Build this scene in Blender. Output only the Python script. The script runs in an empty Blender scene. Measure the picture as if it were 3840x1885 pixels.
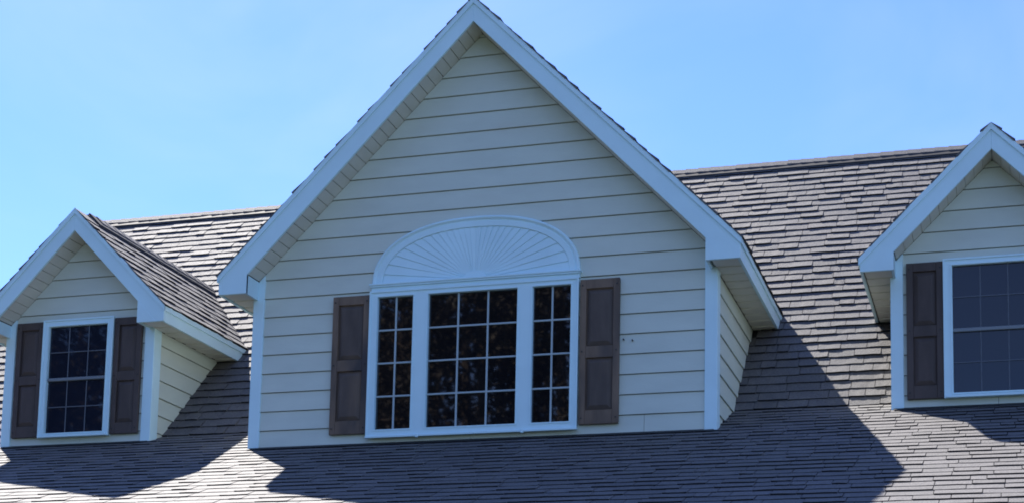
import bpy, bmesh, math, random
from mathutils import Vector, Matrix, Euler
random.seed(7)
S = bpy.context.scene
COL = S.collection

# ------------------------------------------------------------------ camera
cam_d = bpy.data.cameras.new('camera')
cam = bpy.data.objects.new('camera', cam_d)
COL.objects.link(cam)
cam.location = (6.2421, -12.2251, -2.6559)
cam.rotation_euler = Euler((1.6967, -0.0189, 0.2854), 'XYZ')
cam_d.sensor_fit = 'HORIZONTAL'
cam_d.sensor_width = 36.0
cam_d.lens = 6026.4941 / 3840 * 36.0
cam_d.shift_x = -0.0197 * 6026.4941 / 3840
cam_d.shift_y = 0.1950 * 6026.4941 / 3840
cam_d.clip_start = 0.1
cam_d.clip_end = 2000
S.camera = cam

# ------------------------------------------------------------------ world + sun
SUN = Vector((-0.6085, 0.691, 1.0)).normalized()          # towards the sun
elev = math.asin(SUN.z)
azim = math.atan2(SUN.x, SUN.y)
w = bpy.data.worlds.new('World')
S.world = w
w.use_nodes = True
nt = w.node_tree
nt.nodes.clear()
sky = nt.nodes.new('ShaderNodeTexSky')
sky.sky_type = 'NISHITA'
sky.sun_disc = False
sky.sun_elevation = elev
sky.sun_rotation = azim
sky.altitude = 100
sky.air_density = 1.0
sky.dust_density = 0.08
sky.ozone_density = 2.6
bg = nt.nodes.new('ShaderNodeBackground')
bg.inputs['Strength'].default_value = 0.091
wo = nt.nodes.new('ShaderNodeOutputWorld')
tint = nt.nodes.new('ShaderNodeMix')
tint.data_type = 'RGBA'
tint.blend_type = 'MULTIPLY'
tint.inputs[0].default_value = 1.0
tint.inputs[7].default_value = (0.73, 0.90, 1.36, 1)
nt.links.new(sky.outputs[0], tint.inputs[6])
tc = nt.nodes.new('ShaderNodeTexCoord')
mpw = nt.nodes.new('ShaderNodeMapping')
mpw.inputs['Scale'].default_value = (2.2, 1.4, 3.0)
mpw.inputs['Rotation'].default_value = (0.3, 0.5, 0.4)
nzw = nt.nodes.new('ShaderNodeTexNoise')
nzw.inputs['Scale'].default_value = 1.6
nzw.inputs['Detail'].default_value = 5
nzw.inputs['Distortion'].default_value = 0.6
mrw = nt.nodes.new('ShaderNodeMapRange')
mrw.inputs['From Min'].default_value = 0.42
mrw.inputs['From Max'].default_value = 0.75
mrw.inputs['To Max'].default_value = 0.20
cir = nt.nodes.new('ShaderNodeMix')
cir.data_type = 'RGBA'
cir.inputs[7].default_value = (6.5, 6.8, 7.2, 1)          # thin high cloud
nt.links.new(tc.outputs['Generated'], mpw.inputs[0])
nt.links.new(mpw.outputs[0], nzw.inputs['Vector'])
nt.links.new(nzw.outputs['Fac'], mrw.inputs['Value'])
nt.links.new(mrw.outputs[0], cir.inputs[0])
nt.links.new(tint.outputs[2], cir.inputs[6])
nt.links.new(cir.outputs[2], bg.inputs[0])
nt.links.new(bg.outputs[0], wo.inputs[0])
sun_d = bpy.data.lights.new('sun', 'SUN')
sun_d.energy = 5.0
sun_d.angle = math.radians(0.5)
sun_d.color = (1.0, 0.95, 0.88)
sun = bpy.data.objects.new('sun', sun_d)
COL.objects.link(sun)
sun.rotation_euler = SUN.to_track_quat('Z', 'Y').to_euler()
sun.location = (-10, 12, 20)
S.cycles.filter_width = 1.8
S.view_settings.view_transform = 'Standard'
S.view_settings.look = 'None'
S.view_settings.exposure = 1.05
S.view_settings.gamma = 1.0
S.view_settings.use_curve_mapping = False

# ------------------------------------------------------------------ materials
def mat(name, color, rough=0.6, spec=0.5, var=0.0, vscale=8.0, bump=0.0, bscale=40.0, stretch=(1, 1, 1),
        stain=None, stain_scale=1.5, stain_lo=0.5, stain_hi=0.75, tone=0.0, fine=0.0, fscale=120.0):
    m = bpy.data.materials.new(name)
    m.use_nodes = True
    n, l = m.node_tree.nodes, m.node_tree.links
    b = n['Principled BSDF']
    b.inputs['Roughness'].default_value = rough
    b.inputs['Specular IOR Level'].default_value = spec
    geo = n.new('ShaderNodeNewGeometry')
    mp = n.new('ShaderNodeMapping')
    mp.inputs['Scale'].default_value = stretch
    l.new(geo.outputs['Position'], mp.inputs[0])
    rgb = n.new('ShaderNodeRGB')
    rgb.outputs[0].default_value = (*color, 1)
    cur = rgb.outputs[0]
    def noise(scale, detail=4):
        t = n.new('ShaderNodeTexNoise')
        t.inputs['Scale'].default_value = scale
        t.inputs['Detail'].default_value = detail
        l.new(mp.outputs[0], t.inputs['Vector'])
        return t.outputs['Fac']
    def scale_by(cur, fac_out, lo, hi, a, bb):
        r = n.new('ShaderNodeMapRange')
        r.inputs['From Min'].default_value = lo
        r.inputs['From Max'].default_value = hi
        r.inputs['To Min'].default_value = a
        r.inputs['To Max'].default_value = bb
        l.new(fac_out, r.inputs['Value'])
        v = n.new('ShaderNodeVectorMath')
        v.operation = 'SCALE'
        l.new(cur, v.inputs[0])
        l.new(r.outputs[0], v.inputs['Scale'])
        return v.outputs[0]
    if var:
        cur = scale_by(cur, noise(vscale), 0.3, 0.7, 1 - var, 1 + var)
    if fine:
        cur = scale_by(cur, noise(fscale, 2), 0.3, 0.7, 1 - fine, 1 + fine)
    if tone:
        at = n.new('ShaderNodeAttribute')
        at.attribute_name = 'tone'
        cur = scale_by(cur, at.outputs['Fac'], 0, 1, 1 - tone, 1 + tone)
    if stain:
        r = n.new('ShaderNodeMapRange')
        r.inputs['From Min'].default_value = stain_lo
        r.inputs['From Max'].default_value = stain_hi
        l.new(noise(stain_scale, 6), r.inputs['Value'])
        mx = n.new('ShaderNodeMix')
        mx.data_type = 'RGBA'
        l.new(r.outputs[0], mx.inputs[0])
        l.new(cur, mx.inputs[6])
        mx.inputs[7].default_value = (*stain, 1)
        cur = mx.outputs[2]
    l.new(cur, b.inputs['Base Color'])
    if bump:
        bp = n.new('ShaderNodeBump')
        bp.inputs['Strength'].default_value = bump
        bp.inputs['Distance'].default_value = 0.01
        l.new(noise(bscale), bp.inputs['Height'])
        l.new(bp.outputs[0], b.inputs['Normal'])
    return m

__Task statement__
Go from the first line of the listing to the line holding "COL = S.collection" and, please, transcribe those lines exactly, both included, with no pictures.

__Correct response__
Build this scene in Blender. Output only the Python script. The script runs in an empty Blender scene. Measure the picture as if it were 3840x1885 pixels.
import bpy, bmesh, math, random
from mathutils import Vector, Matrix, Euler
random.seed(7)
S = bpy.context.scene
COL = S.collection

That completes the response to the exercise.